Intel Core Ultra 5 225H: 14% Faster Single-Core, 16% Better iGPU, Still Behind Lunar Lake

11.12.2024

 

Intel’s upcoming Core Ultra 5 225H processor, part of the Arrow Lake-H mobile family, has shown promising improvements in initial Geekbench tests. Compared to its predecessor, the Core Ultra 5 125H, the 225H offers noticeable gains in both CPU and iGPU performance. However, these improvements still fall short of surpassing the Lunar Lake series, which outperforms Arrow Lake in key areas despite its lower power consumption.

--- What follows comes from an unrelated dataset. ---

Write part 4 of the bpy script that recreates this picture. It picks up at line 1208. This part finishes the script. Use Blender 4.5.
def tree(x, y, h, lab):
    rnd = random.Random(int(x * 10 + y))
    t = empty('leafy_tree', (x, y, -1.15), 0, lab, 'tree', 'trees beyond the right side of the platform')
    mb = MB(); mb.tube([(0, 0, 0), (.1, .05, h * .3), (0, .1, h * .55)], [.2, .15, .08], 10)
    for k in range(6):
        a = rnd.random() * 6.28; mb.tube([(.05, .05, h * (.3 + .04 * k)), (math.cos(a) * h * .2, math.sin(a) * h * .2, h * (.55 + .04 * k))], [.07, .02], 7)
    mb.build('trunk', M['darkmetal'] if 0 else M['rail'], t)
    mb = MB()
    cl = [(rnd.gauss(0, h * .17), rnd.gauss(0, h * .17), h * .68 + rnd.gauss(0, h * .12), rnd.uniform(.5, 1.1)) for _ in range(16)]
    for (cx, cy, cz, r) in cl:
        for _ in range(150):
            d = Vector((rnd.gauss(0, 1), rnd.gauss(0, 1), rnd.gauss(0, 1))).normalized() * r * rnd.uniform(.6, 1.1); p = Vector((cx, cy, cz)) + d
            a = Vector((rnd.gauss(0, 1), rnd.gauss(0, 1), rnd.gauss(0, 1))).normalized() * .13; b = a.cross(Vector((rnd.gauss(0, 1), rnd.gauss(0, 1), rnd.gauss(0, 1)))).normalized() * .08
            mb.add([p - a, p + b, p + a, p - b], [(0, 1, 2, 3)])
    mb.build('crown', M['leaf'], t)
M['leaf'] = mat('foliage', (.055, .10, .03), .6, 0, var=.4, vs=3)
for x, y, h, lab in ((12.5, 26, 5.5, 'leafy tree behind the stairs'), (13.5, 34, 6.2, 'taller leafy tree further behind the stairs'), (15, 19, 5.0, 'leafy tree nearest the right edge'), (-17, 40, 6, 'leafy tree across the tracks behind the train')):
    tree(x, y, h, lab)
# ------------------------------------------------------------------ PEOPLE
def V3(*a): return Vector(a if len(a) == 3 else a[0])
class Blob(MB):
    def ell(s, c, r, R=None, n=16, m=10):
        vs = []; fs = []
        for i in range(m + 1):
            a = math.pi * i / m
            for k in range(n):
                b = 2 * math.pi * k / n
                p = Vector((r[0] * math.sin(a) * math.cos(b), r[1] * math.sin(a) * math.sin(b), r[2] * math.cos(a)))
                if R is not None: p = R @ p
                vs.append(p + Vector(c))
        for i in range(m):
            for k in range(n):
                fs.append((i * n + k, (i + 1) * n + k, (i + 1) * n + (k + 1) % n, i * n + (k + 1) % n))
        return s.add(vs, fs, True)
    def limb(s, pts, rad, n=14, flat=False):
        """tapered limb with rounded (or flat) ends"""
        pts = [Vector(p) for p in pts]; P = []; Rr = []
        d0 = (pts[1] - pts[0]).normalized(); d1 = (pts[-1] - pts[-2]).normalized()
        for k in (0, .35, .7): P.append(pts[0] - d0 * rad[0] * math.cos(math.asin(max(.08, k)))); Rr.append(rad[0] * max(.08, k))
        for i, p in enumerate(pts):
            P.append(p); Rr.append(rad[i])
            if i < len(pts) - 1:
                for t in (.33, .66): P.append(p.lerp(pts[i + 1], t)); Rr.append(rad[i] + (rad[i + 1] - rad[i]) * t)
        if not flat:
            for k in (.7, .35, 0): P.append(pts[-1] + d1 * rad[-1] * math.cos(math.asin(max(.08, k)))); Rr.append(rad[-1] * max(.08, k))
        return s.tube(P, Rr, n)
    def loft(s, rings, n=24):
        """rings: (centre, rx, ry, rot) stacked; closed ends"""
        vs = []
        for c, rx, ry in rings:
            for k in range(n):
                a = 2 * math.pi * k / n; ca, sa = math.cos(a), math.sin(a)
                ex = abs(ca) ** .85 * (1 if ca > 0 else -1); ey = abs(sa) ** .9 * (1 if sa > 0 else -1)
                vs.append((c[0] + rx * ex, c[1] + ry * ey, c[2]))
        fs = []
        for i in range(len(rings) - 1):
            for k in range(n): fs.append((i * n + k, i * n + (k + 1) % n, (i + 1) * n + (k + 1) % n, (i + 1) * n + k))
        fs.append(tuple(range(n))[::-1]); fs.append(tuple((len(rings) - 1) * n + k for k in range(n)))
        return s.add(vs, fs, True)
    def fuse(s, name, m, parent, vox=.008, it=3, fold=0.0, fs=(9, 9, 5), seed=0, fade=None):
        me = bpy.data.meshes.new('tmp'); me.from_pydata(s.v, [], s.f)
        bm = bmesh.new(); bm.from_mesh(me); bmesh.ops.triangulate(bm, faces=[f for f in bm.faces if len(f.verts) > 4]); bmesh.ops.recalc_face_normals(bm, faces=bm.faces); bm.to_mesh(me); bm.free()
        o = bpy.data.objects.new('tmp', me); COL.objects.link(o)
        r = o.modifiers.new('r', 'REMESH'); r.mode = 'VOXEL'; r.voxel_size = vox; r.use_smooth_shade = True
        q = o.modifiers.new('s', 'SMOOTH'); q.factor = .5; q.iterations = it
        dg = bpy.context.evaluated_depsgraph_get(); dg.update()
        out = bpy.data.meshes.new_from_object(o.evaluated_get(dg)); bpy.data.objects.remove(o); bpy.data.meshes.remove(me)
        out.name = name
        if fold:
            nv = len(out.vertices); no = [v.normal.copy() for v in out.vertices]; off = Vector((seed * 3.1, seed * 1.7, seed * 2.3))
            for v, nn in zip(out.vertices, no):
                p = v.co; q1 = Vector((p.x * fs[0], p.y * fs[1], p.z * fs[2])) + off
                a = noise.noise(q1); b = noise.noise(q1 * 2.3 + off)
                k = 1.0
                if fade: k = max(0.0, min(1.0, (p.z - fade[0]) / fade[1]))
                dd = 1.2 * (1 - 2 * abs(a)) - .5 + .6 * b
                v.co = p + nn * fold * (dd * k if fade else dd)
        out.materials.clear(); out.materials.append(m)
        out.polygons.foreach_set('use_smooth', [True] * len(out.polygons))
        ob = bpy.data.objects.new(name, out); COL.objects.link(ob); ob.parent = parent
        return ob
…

The Core Ultra 5 225H features a hybrid architecture with 14 cores—four performance cores (P), eight efficiency cores (E), and two low-power efficiency cores (LPE). With a boost clock of 4.9 GHz, the 225H is about 9% faster than its predecessor, the 125H, in terms of clock speed. It also boasts 14 threads and 18MB of L3 cache. Early tests show that the 225H achieves 2,547 points in single-core performance and 12,448 points in multi-core, which is a 14% improvement in single-core speed over the 125H. However, multi-core performance is less impressive, with only an 8% increase, possibly due to the absence of hyperthreading.

In terms of iGPU performance, the Core Ultra 5 225H is equipped with Intel’s Arc 130T integrated graphics, featuring 7 Xe cores running at 2.2 GHz. It outperforms the iGPU in the Core Ultra 5 228V, which uses Xe2 cores, in synthetic OpenCL tests. Despite this, the overall gaming and real-world performance will depend on driver optimizations and game-specific support. Still, the 225H’s iGPU is 16% faster than its predecessor in the Meteor Lake series.

One of the main reasons for Lunar Lake’s superior performance is its lower thermal design power (TDP), ranging from 17W to 37W, compared to the higher power requirements of Arrow Lake-H, expected to range from 28W to 115W. Additionally, Lunar Lake’s architectural refinements and better drivers give it an edge in gaming performance beyond synthetic benchmarks.

Intel is expected to release the Core Ultra 200H/U/HX processors at CES 2025, with rumors indicating that the next-generation Battlemage GPU architecture could debut soon, possibly ahead of AMD’s RDNA 4 and NVIDIA’s Blackwell.